* **Material provided**
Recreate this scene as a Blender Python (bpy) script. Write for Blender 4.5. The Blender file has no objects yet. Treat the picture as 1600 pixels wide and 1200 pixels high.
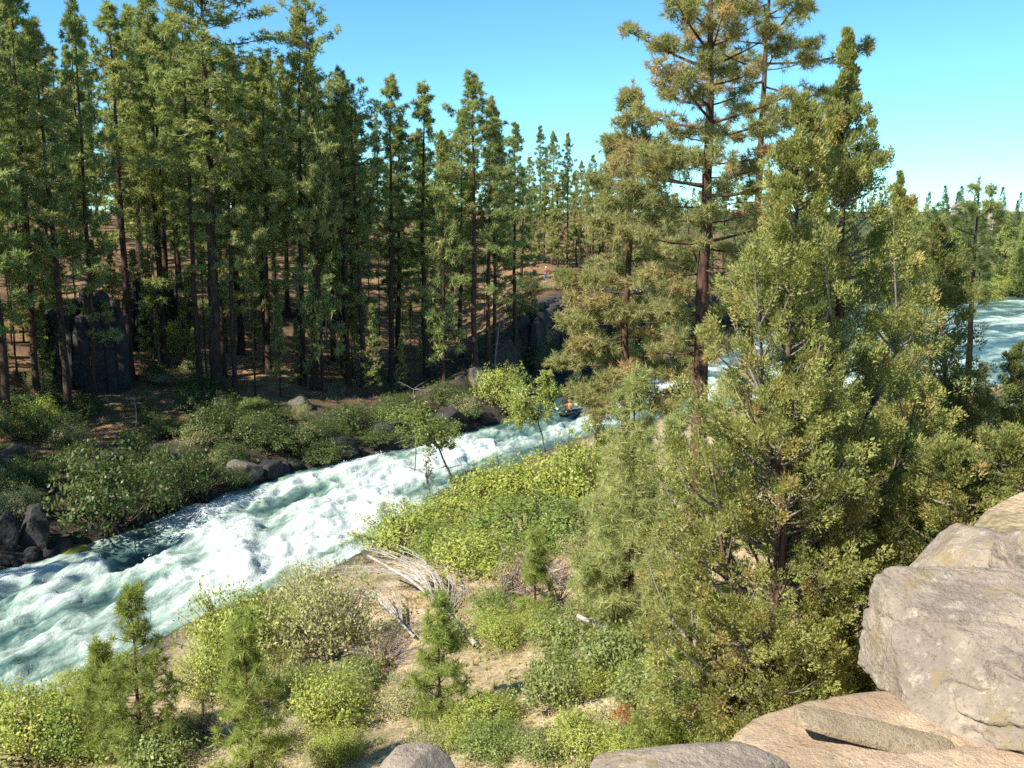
import bpy, bmesh, math, random
import numpy as np
from mathutils import Vector

# ------------------------------------------------------------------ camera, world, sun, exposure
SC = bpy.context.scene
COL = SC.collection
F, CY, SY, EYE = 1570.0, math.cos(math.radians(9.76)), math.sin(math.radians(9.76)), 16.0
cam = bpy.data.cameras.new('camera'); cam.sensor_width = 36.0; cam.lens = 36.0 * F / 1600.0
cam.clip_start = 0.1; cam.clip_end = 9000
camo = bpy.data.objects.new('camera', cam); COL.objects.link(camo)
camo.location = (0, 0, EYE); camo.rotation_euler = (math.radians(90 - 9.76), 0, 0)
SC.camera = camo

SUN_DIR = Vector((-0.70, -0.50, 0.82)).normalized()          # towards the sun
elev = math.asin(SUN_DIR.z); azim = math.atan2(SUN_DIR.x, SUN_DIR.y)
W = bpy.data.worlds.new('World'); SC.world = W; W.use_nodes = True
nt = W.node_tree; nt.nodes.clear()
sky = nt.nodes.new('ShaderNodeTexSky'); sky.sky_type = 'NISHITA'; sky.sun_disc = False
sky.sun_elevation = elev; sky.sun_rotation = azim
sky.altitude = 1200; sky.air_density = 0.85; sky.dust_density = 0.15; sky.ozone_density = 1.6
hs = nt.nodes.new('ShaderNodeMix'); hs.data_type = 'RGBA'; hs.blend_type = 'MULTIPLY'; hs.inputs[0].default_value = 1.0; hs.inputs[7].default_value = (0.49, 0.86, 0.96, 1)
bg = nt.nodes.new('ShaderNodeBackground'); bg.inputs['Strength'].default_value = 0.105
wo = nt.nodes.new('ShaderNodeOutputWorld')
nt.links.new(sky.outputs[0], hs.inputs[6]); nt.links.new(hs.outputs[2], bg.inputs[0]); nt.links.new(bg.outputs[0], wo.inputs[0])
sl = bpy.data.lights.new('sun', 'SUN'); sl.energy = 5.0; sl.angle = math.radians(0.53); sl.color = (1.0, 0.93, 0.80)
so = bpy.data.objects.new('sun', sl); COL.objects.link(so); so.location = (-40, -20, 60)
so.rotation_euler = SUN_DIR.to_track_quat('Z', 'Y').to_euler()
SC.view_settings.view_transform = 'Standard'; SC.view_settings.look = 'None'
SC.view_settings.exposure = 1.12; SC.view_settings.gamma = 1.0; SC.view_settings.use_curve_mapping = False
SC.render.engine = 'CYCLES'
SC.cycles.max_bounces = 5; SC.cycles.diffuse_bounces = 4; SC.cycles.glossy_bounces = 2
SC.cycles.transmission_bounces = 3; SC.cycles.use_denoising = False
SC.cycles.filter_width = 1.6

# ------------------------------------------------------------------ noise
def _h(ix, iy, iz):
    h = (ix.astype(np.int64) * 374761393 + iy.astype(np.int64) * 668265263 + iz.astype(np.int64) * 1440662683) & 0xFFFFFFFF
    h = ((h ^ (h >> 13)) * 1274126177) & 0xFFFFFFFF
    return ((h ^ (h >> 16)) & 0xFFFF).astype(np.float64) / 65535.0
def vnoise(p):
    p = np.asarray(p, float); i = np.floor(p); f = p - i; f = f * f * (3 - 2 * f)
    x, y, z = i[:, 0], i[:, 1], i[:, 2]; r = 0
    for dx in (0, 1):
        wx = f[:, 0] if dx else 1 - f[:, 0]
        for dy in (0, 1):
            wy = f[:, 1] if dy else 1 - f[:, 1]
            for dz in (0, 1):
                wz = f[:, 2] if dz else 1 - f[:, 2]
                r = r + wx * wy * wz * _h(x + dx, y + dy, z + dz)
    return r * 2 - 1
def fbm(p, octv=4, lac=2.03, gain=0.5):
    p = np.asarray(p, float); a, s, t = 1.0, 0, 0
    for k in range(octv):
        s = s + a * vnoise(p + 17.3 * k); t += a; a *= gain; p = p * lac
    return s / t
def fb2(x, y, sc, octv=4, seed=0.0):
    return fbm(np.stack([x / sc, y / sc, np.full_like(x, seed)], 1), octv)
def sstep(a, b, x):
    t = np.clip((x - a) / (b - a), 0, 1); return t * t * (3 - 2 * t)

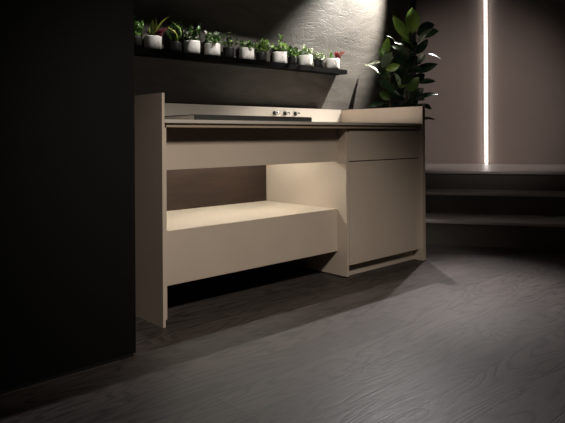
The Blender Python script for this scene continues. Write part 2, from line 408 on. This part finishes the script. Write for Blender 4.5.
POTX = [0.262, 0.372, 0.520, 0.636, 0.785, 0.912, 1.058, 1.182, 1.346, 1.462, 1.594, 1.730, 1.880]
G = 'small potted plants on the wall shelf'
rw, hw, rb, hb_ = 0.0490, 0.078, 0.0365, 0.061
def bromeliad(c, h):
    rng = random.Random(5); bm = bmesh.new(); r = V(c) + V((0, 0, h * 0.85))
    def strap(dx, dy, dz, w, mi, bend=0.16): leaf(bm, r + V((dx, dy, 0)) * 0.12, limit(r + V((dx * 1.05, dy, dz * 1.25))), w * 1.1, V((0.5, -0.6, 0.2)), mi, bend, 0.3, 9, 0.55)
    strap(0.110, -0.01, 0.125, 0.013, 0); strap(-0.060, -0.06, 0.075, 0.013, 1); strap(0.13, -0.03, 0.040, 0.020, 1, 0.3)
    strap(0.010, -0.02, 0.095, 0.022, 0); strap(-0.02, -0.03, 0.085, 0.02, 0); strap(0.0, 0.02, 0.07, 0.022, 0); strap(-0.015, -0.045, 0.06, 0.02, 0)
    strap(0.065, -0.05, 0.050, 0.032, 2); strap(0.04, -0.05, 0.030, 0.036, 2); strap(0.075, 0.0, 0.055, 0.026, 2); strap(0.02, -0.06, 0.03, 0.030, 2)
    strap(-0.04, -0.03, 0.02, 0.02, 3); strap(-0.06, 0.01, 0.05, 0.016, 3); strap(0.05, 0.03, 0.05, 0.02, 3)
    return bm
def planter(x, white, label, fol, mats, r=None, h=None):
    r = r or (rw if white else rb); h = h or (hw if white else hb_)
    c = (x, PY, SZ + 0.0003)
    t = thing('potted_plant', label, 'potted plant', c, G)
    pot(t, c, r, h, 'potw' if white else 'potb')
    bm = fol(c, h)
    i = POTX.index(x); lo = (x - POTX[i - 1]) / 2 - 0.001 if i else 0.08; hi = (POTX[i + 1] - x) / 2 - 0.001 if i + 1 < len(POTX) else 0.13
    for v_ in bm.verts:      # neighbouring plants grow side by side, not through one another
        d = v_.co.x - x
        if fol is not bromeliad or d < 0:
            lim = lo if d < 0 else hi; v_.co.x = x + lim * math.tanh(d / lim)
    obj('foliage', bm, mats, t)
GM = ['gstem', 'g_dark', 'g_mid', 'g_light', 'g_pale', 'g_white']
planter(0.262, False, 'black pot with arching green leaves, leftmost on the shelf beside the black wall', lambda c, h: bushy(11, c, h, GM, 10, 0.115, 7, 0.030, 0.018, (35, 80), 0.35, None, (2, 2, 3), ((-0.02, -0.02, 0.12), (0.03, -0.03, 0.10))), GM, 0.036)
planter(0.372, True, 'white pot with strappy yellow-green leaves and maroon leaves, first white pot from the left', bromeliad, ['g_yellow', 'g_mid', 'maroon', 'g_dark'])
def fern(c, h):
    rng = random.Random(8); bm = bmesh.new(); r = V(c) + V((0, 0, h * 0.8))
    for i in range(20):
        d = rdir(rng, 30, 80); L = rng.uniform(0.075, 0.12)
        if i < 2: d = V((-0.85, -0.25, 0.55)).normalized(); L = 0.10 + 0.02 * i
        p = r + V((0, 0, 0.045)); q = limit(p + d * L)
        leaf(bm, r, q, rng.uniform(0.012, 0.02), rdir(rng, -10, 10), 4 if i < 2 else rng.choice([1, 2, 2, 3]), 0.3, 0.3, 8, 0.8)
    return bm
planter(0.520, False, 'black pot with feathery drooping green fern between two white pots near the left', fern, ['gstem', 'g_dark', 'g_mid', 'g_light', 'g_yellow'])
planter(0.636, True, 'white pot with bushy pale-flecked leaves and a tall sprig, second white pot from left', lambda c, h: bushy(21, c, h, GM, 14, 0.10, 8, 0.022, 0.015, (15, 80), 0.3, None, (2, 2, 1, 5), ((0.06, -0.02, 0.135), (-0.02, -0.03, 0.11), (0.08, 0, 0.10))), GM)
planter(0.785, True, 'white pot with dense small dark green leaves, third white pot from the left', lambda c, h: bushy(22, c, h, GM, 15, 0.092, 8, 0.021, 0.015, (10, 75), 0.3, None, (1, 2, 2, 5), ((-0.03, -0.02, 0.085), (0.05, -0.02, 0.07))), GM)
def pilea(c, h):
    rng = random.Random(31); bm = bmesh.new(); r = V(c) + V((0, 0, h * 0.8))
    for i in range(22):
        d = rdir(rng, 15, 75); L = rng.uniform(0.055, 0.10); q = limit(r + d * L + V((0, 0, 0.012)))
        tube(bm, [r, r.lerp(q, 0.5) + V((0, 0, 0.008)), q], [0.0012, 0.0011, 0.001], 5, 0)
        o = V((d.x, d.y - 0.3, -0.1)).normalized(); s = V((-o.y, o.x, 0)).normalized()
        l = rng.uniform(0.024, 0.036)
        leaf(bm, q - o * l * 0.3, limit(q + o * l * 0.7), l * 0.95, s, rng.choice([1, 2, 2, 2]), 0.12, 0.1, 7, 0.95)
    return bm
planter(0.912, False, 'black pot with round green coin-shaped leaves', pilea, ['gstem', 'g_mid', 'g_light'], rb, 0.066)
planter(1.058, True, 'white pot with low cushion of tiny green leaves, fourth white pot from the left', lambda c, h: bushy(41, c, h, GM, 16, 0.062, 7, 0.019, 0.015, (5, 70), 0.3, None, (1, 2, 3, 5)), GM)
planter(1.182, False, 'black pot with tall airy pale green sprigs in the middle of the shelf', lambda c, h: bushy(51, c, h, GM, 13, 0.10, 7, 0.026, 0.017, (30, 85), 0.25, None, (2, 3, 3, 4), ((-0.02, -0.02, 0.11), (0.04, -0.02, 0.10))), GM)
def limey(c, h):
    bm = bushy(61, c, h, GM, 14, 0.082, 8, 0.022, 0.017, (10, 75), 0.3, None, (2, 3, 3, 4), ((-0.015, -0.02, 0.135), (0.0, -0.02, 0.13)))
    r = V(c) + V((0, 0, h))
    leaf(bm, r + V((-0.02, -0.03, 0.02)), r + V((0.025, -0.05, 0.055)), 0.045, V((0.7, -0.2, -0.6)), 3, 0.1, 0.1, 8, 0.95)
    return bm
planter(1.346, True, 'white pot with bright lime leaves and two upright sprigs', limey, GM)
planter(1.462, False, 'smallest black pot with trailing ivy leaves between two white pots', lambda c, h: bushy(71, c, h, GM, 15, 0.085, 8, 0.022, 0.018, (15, 75), 0.3, None, (1, 2, 3, 2)), GM, 0.031, 0.056)
planter(1.594, True, 'white pot with pale variegated whitish leaves, second white pot from the right', lambda c, h: bushy(81, c, h, GM, 17, 0.080, 8, 0.022, 0.016, (15, 80), 0.25, None, (4, 5, 5, 3), ((-0.03, -0.02, 0.10),)), GM)
planter(1.730, False, 'black pot with white-edged green leaves, rightmost black pot on the shelf', lambda c, h: bushy(91, c, h, GM, 15, 0.058, 8, 0.024, 0.018, (15, 75), 0.3, 5, (1, 2, 2, 3)), GM)
def redleaf(c, h):
    bm = bmesh.new(); r = V(c) + V((0, 0, h * 0.8))
    def L(px, py, pz, qx, qy, qz, w, mi, s=(0.5, -0.3, 0.6)):
        p = r + V((px, py, pz)); tube(bm, [r, r.lerp(p, 0.6) + V((0, -0.004, 0.004)), p], 0.0012, 5, 0)
        leaf(bm, p, limit(r + V((qx, qy, qz))), w, V(s), mi, 0.12, 0.2, 8, 0.75)
    L(-0.035, -0.02, 0.015, -0.055, -0.03, 0.065, 0.032, 1); L(-0.03, 0, 0.04, -0.055, -0.01, 0.125, 0.006, 2); L(-0.02, 0.0, 0.03, -0.03, 0, 0.075, 0.012, 3)
    for q in ((0.015, -0.03, 0.075), (0.045, -0.03, 0.060), (-0.012, -0.04, 0.035), (0.035, -0.05, 0.020), (0.01, -0.055, 0.045), (0.05, -0.02, 0.035), (0.0, -0.02, 0.065)):
        L(0.012, -0.03, 0.035, q[0], q[1], q[2], 0.030, 4)
    L(0.055, -0.02, 0.050, 0.110, -0.04, 0.068, 0.030, 5, (0.1, -0.4, 0.8)); L(0.055, -0.02, 0.052, 0.105, -0.01, 0.05, 0.028, 5, (0.1, -0.4, 0.8)); L(0.05, 0.0, 0.06, 0.09, 0, 0.09, 0.008, 4)
    return bm
planter(1.880, True, 'white pot with dark red and salmon pink leaves at the right end of the shelf', redleaf, ['gstem', 'g_mid', 'g_yellow', 'g_pale', 'red', 'pink'])

# ------------------------------------------------------------------ rubber plant beside the unit, standing on the lowest step
RP = V((2.455, 0.47, Z1 + 0.0003))
rp = thing('rubber_plant', 'tall rubber plant with big glossy leaves at the right end of the counter', 'plant', RP)
bm = bmesh.new(); R_, H_ = 0.105, 0.26
lathe(bm, RP, [(0, 0), (R_ * 0.8, 0), (R_ * 0.86, 0.01), (R_, H_ - 0.01), (R_, H_), (R_ * 0.92, H_), (R_ * 0.9, H_ * 0.8)], 36); obj('pot', bm, 'potb', rp)
bm = bmesh.new(); lathe(bm, RP, [(0, H_ * 0.9), (R_ * 0.915, H_ * 0.87)], 28); bmesh.ops.reverse_faces(bm, faces=bm.faces); obj('soil', bm, 'soil', rp)
FW = V((math.sin(YAW), math.cos(YAW), 0)); RT = V((math.cos(YAW), -math.sin(YAW), 0)); UP = V((0, 0, 1))
def stem_bm(pts, r0, r1):
    bm = bmesh.new(); n = len(pts); tube(bm, pts, [r0 + (r1 - r0) * i / (n - 1) for i in range(n)], 8, 0); return bm
def P(x, z, q=0.0):   # a point of the plant: x metres to the right of the pot seen from the room, z height, q metres further back
    return V((RP.x, RP.y, 0)) + RT * x + FW * q + UP * z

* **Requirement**
Begin at the first line of the records and please reproduce every line exactly through the one containing "from mathutils import Vector", leaving all pictures out.

* **Reply to the task**
Recreate this scene as a Blender Python (bpy) script. Write for Blender 4.5. The Blender file has no objects yet. Treat the picture as 1600 pixels wide and 1200 pixels high.
import bpy, bmesh, math, random
import numpy as np
from mathutils import Vector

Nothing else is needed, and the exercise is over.